All layers in the MTJs depicted in FIGS. 2, 4-7 may be formed in an Anelva C-7100 thin film sputtering system or the like which typically includes three physical vapor deposition (PVD) chambers each having five targets, an oxidation chamber, and a sputter etching chamber. At least one of the PVD chambers is capable of co-sputtering. Usually, the sputter deposition process involves an argon sputter gas and the targets are made of metal or alloys to be deposited on a substrate. Once all of the layers in the MTJs are laid down on a substrate, a high temperature annealing may be performed in a vacuum oven at a temperature of about 300°C to 400°C. Thereafter, an array of MTJ elements with substantially vertical sidewalls may be fabricated by a process involving a conventional photolithography patterning and ion etch sequence as is well known in the art and will not be described herein. Subsequently, an insulation layer may be deposited to electrically isolate adjacent MTJ elements. A chemical mechanical polish (CMP) process is typically employed to form a smooth surface of the insulation layer which becomes coplanar with a top surface of the MTJ array. Then additional metal levels such as a bit line layer may be formed on the MTJs to continue the fabrication of a magnetic device.

All of the embodiments described herein may be incorporated in a manufacturing scheme with standard tools and processes.
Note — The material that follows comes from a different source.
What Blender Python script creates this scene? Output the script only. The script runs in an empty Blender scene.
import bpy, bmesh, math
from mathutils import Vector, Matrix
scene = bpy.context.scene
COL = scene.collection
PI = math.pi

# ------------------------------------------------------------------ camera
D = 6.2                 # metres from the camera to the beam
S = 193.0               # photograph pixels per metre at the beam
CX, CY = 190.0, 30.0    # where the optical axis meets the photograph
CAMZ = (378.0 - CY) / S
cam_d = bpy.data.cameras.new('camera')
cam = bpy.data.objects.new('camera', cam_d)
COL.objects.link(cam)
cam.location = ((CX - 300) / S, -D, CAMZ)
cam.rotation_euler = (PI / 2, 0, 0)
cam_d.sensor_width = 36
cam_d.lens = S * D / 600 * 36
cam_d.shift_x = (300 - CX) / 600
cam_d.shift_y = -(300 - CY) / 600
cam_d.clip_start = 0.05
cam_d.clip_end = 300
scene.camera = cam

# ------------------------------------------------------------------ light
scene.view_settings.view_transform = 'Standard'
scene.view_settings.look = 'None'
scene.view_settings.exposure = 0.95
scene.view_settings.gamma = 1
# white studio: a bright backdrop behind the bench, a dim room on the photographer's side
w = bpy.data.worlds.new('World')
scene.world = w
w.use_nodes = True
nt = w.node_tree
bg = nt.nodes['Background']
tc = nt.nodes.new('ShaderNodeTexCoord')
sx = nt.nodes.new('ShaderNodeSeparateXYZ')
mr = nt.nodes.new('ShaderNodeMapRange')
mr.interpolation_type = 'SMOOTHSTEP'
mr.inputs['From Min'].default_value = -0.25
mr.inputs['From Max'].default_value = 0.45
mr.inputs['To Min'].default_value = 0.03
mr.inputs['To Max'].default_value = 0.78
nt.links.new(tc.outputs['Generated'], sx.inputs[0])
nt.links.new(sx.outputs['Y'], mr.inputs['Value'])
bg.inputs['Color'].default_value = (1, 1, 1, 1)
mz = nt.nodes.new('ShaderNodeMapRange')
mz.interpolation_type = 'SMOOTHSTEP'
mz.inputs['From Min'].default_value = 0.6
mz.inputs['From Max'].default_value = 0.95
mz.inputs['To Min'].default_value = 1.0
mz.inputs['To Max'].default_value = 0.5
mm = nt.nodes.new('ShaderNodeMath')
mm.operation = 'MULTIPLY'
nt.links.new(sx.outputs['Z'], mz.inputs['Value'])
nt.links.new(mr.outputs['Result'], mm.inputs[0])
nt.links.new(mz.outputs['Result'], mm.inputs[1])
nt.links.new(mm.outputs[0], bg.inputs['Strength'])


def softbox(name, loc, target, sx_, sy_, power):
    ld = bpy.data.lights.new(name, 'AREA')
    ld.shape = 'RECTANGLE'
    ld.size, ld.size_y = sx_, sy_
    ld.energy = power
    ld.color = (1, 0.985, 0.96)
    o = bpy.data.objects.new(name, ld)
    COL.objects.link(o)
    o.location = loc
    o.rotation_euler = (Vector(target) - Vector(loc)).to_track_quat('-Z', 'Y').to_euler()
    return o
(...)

In particular, a substantial gain in thermal stability by way of higher interfacial perpendicular anisotropy at a given magnetic moment is realized without sacrificing other performance characteristics such as MR ratio which is an important advantage in enabling high density STT-MRAM technology, and other magnetic devices where low switching current, low RA value, high MR ratio, and high thermal stability are critical parameters.

While this disclosure has been particularly shown and described with reference to, the preferred embodiment thereof, it will be understood by those skilled in the art that various changes in form and details may be made, the invention being defined by the claims.